Most GFCI receptacles do interrupt both conductors, so they do meet the need as I see it. GFCI breakers, however, do not interrupt the grounded conductor; it merely passes straight through the current sensor. What I believe is needed is a GFCI breaker that does interrupt all conductors (except EGC). One workaround I have found is to place a contactor after the breaker. The normally-open contactor would be energized from the line coming from the breaker, closing 2 to 4 poles. When a ground fault happens the breaker would sense it and disconnect the line conductor(s). Then the contactor, no longer being energized, would open all the conductors, thus interrupting the grounded neutral at some point after the breaker opens the circuit. The contactor would still have to be applied to all conductors, not just the neutral, to be sure that when the line is energized, the line wires are not connected by themselves first.
Personally, I still dislike the idea of specifically depending on high fault currents to interrupt circuits. Much of the wiring requirements are as they are to ensure low impedance fault return paths. I believe that this approach is a legacy of the era of fuses. The first circuit breakers were designed principly to be replacement of fuses. But now we have newer technology in the form of ground fault and arc fault breakers. But we are only using them in limited circumstances. I believe if we use them in all circumstances, we will no longer need low impedance fault return paths in order to properly interrupt faulty circuits. These high current faults can and do result in high energy releasing arcs, often resulting in fires and serious burns. It is (still) my opinion that with most faults being line to ground, a high impedance grounded system can be made safer. Note that I am absolutely not referring to the typical industrial use of high impedance to avoid interruption of the circuit due to a single fault. Instead, what I am referring to is the use of a high impedance grounded system to reduce the fault energy, while at the same time detecting AND interrupting such faults immediately.
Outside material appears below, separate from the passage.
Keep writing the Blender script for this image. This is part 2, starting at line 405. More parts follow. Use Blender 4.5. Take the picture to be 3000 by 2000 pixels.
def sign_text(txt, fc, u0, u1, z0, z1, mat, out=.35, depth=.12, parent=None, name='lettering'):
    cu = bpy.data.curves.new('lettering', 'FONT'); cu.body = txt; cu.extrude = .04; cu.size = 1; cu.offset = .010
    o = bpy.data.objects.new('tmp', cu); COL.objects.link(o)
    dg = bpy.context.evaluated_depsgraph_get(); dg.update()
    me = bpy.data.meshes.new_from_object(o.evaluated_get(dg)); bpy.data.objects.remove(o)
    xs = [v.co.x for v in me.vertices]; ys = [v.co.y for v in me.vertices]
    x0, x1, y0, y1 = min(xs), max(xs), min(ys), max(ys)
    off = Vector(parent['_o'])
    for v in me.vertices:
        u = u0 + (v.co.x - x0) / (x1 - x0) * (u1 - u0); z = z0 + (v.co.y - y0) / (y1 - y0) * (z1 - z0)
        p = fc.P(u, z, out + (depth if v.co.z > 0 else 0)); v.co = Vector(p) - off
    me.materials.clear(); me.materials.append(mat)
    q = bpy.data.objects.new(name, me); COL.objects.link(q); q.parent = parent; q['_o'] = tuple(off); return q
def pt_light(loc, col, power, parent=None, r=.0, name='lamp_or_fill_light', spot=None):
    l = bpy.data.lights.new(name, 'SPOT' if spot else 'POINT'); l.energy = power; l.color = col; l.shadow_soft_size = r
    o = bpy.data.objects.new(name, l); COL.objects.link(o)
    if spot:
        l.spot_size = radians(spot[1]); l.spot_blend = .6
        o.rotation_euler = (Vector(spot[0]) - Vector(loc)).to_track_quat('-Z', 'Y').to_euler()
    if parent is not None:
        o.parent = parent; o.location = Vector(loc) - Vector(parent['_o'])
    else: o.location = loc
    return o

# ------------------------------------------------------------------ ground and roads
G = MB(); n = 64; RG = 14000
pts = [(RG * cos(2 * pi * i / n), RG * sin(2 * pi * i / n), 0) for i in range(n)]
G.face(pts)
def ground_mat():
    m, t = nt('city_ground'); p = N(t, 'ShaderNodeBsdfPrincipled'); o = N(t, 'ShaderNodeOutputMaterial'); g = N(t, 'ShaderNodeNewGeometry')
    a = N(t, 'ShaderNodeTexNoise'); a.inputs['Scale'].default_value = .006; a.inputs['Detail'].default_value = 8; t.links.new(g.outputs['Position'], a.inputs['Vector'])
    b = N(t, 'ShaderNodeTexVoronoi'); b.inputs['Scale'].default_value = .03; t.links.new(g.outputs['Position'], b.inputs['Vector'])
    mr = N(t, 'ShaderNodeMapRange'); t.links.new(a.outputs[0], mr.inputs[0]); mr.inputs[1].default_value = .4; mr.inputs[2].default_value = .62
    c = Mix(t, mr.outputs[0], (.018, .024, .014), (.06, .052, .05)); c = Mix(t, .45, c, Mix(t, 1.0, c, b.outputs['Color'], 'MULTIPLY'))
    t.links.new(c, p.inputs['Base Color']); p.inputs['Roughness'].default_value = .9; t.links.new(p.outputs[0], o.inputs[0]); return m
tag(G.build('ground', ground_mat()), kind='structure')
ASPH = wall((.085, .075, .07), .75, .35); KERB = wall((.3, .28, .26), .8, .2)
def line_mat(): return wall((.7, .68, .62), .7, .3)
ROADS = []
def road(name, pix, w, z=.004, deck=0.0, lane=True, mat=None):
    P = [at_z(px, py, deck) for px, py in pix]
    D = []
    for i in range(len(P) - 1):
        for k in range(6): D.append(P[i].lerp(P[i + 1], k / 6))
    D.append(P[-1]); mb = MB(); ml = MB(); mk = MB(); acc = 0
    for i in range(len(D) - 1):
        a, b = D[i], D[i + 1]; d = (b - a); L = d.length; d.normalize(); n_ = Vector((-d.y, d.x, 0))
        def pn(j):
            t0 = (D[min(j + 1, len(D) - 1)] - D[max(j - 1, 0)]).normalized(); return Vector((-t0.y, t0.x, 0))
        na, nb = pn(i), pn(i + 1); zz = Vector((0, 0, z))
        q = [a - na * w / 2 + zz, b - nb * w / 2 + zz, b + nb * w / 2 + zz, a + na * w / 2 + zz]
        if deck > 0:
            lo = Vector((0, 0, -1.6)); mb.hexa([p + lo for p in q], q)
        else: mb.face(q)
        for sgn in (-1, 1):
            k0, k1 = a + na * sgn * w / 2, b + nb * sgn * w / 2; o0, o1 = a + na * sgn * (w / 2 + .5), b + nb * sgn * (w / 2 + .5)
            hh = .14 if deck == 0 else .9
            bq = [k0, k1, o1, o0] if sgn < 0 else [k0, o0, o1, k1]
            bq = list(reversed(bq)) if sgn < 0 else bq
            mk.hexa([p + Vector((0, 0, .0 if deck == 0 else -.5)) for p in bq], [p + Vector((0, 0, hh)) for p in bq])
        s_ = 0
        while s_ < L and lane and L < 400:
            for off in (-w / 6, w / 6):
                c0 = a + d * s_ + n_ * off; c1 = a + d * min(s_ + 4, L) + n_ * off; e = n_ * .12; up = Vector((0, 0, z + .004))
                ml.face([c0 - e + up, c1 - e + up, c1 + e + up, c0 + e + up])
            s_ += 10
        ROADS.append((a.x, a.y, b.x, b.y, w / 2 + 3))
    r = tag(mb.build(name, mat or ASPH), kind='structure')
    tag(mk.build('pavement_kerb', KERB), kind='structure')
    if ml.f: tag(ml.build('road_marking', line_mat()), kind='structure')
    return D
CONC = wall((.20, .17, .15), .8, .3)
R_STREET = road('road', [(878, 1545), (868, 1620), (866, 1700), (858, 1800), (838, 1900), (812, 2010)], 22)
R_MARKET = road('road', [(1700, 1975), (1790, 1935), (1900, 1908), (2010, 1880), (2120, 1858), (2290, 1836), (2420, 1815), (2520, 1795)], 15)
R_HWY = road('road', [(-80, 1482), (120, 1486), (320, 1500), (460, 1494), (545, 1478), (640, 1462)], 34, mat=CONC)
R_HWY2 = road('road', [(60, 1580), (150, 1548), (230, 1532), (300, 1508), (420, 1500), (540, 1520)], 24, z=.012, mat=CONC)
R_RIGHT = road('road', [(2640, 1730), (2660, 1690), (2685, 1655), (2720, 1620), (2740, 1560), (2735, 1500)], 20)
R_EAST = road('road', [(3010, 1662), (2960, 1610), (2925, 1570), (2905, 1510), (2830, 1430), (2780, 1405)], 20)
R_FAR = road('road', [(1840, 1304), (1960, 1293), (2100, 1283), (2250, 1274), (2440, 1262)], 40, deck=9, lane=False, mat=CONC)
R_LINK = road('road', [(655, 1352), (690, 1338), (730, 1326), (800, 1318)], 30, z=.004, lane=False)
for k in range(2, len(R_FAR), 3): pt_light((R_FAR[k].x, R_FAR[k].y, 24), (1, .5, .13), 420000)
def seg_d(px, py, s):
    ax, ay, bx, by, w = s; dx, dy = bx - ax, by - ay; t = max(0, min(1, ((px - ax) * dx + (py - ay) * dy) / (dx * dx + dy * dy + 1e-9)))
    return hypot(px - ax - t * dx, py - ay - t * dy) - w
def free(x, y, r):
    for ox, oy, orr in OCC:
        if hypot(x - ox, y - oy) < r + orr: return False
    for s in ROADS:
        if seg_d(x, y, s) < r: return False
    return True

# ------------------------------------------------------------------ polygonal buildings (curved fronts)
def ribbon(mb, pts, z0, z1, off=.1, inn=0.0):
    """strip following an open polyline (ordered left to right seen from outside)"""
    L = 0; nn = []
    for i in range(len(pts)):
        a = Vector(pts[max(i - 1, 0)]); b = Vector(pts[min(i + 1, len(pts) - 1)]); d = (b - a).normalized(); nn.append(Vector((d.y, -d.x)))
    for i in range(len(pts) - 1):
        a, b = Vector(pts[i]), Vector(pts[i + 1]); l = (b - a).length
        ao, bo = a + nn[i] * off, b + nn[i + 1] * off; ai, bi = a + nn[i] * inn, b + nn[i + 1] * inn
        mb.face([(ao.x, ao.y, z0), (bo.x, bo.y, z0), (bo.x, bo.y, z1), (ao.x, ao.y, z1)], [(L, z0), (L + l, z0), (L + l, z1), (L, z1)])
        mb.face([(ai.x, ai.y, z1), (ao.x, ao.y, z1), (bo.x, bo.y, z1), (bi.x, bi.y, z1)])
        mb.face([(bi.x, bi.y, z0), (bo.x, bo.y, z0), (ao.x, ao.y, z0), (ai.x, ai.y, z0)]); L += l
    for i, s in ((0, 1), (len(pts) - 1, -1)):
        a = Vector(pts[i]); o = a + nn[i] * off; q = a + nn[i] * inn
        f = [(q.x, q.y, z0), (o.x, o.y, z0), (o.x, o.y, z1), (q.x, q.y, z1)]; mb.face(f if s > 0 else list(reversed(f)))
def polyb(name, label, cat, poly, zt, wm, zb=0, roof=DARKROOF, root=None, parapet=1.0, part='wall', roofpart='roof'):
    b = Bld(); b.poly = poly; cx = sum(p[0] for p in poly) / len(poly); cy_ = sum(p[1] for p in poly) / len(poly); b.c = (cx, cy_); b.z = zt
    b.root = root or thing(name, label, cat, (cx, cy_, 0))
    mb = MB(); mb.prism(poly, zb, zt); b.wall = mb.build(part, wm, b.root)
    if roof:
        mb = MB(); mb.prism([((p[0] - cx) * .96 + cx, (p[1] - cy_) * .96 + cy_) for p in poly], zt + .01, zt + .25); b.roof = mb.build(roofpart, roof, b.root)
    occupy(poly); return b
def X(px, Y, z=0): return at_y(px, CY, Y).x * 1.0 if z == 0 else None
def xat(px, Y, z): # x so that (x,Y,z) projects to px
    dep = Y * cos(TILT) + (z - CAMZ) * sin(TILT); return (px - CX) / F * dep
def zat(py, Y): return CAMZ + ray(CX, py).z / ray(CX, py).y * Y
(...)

There would still be overcurrent protection so that any line to line faults, as well as circuit overloads, would still also be immediately (or in due time as apprpriate for the overload) interrupted.
The problem with the above is that too people people have a fixed box of thinking about a "high impedance ground system" in terms of the way it is used in an industrial setting. There are certain dangers and risks with such a design in that setting, which have to be balanced with the dangers and risks of a non-orderly shutdown. As such, a single fault does not trigger an interruption. But the suggestion I am making is one that does not apply to the industrial setting, and would trigger an interruption as soon as any fault is detected.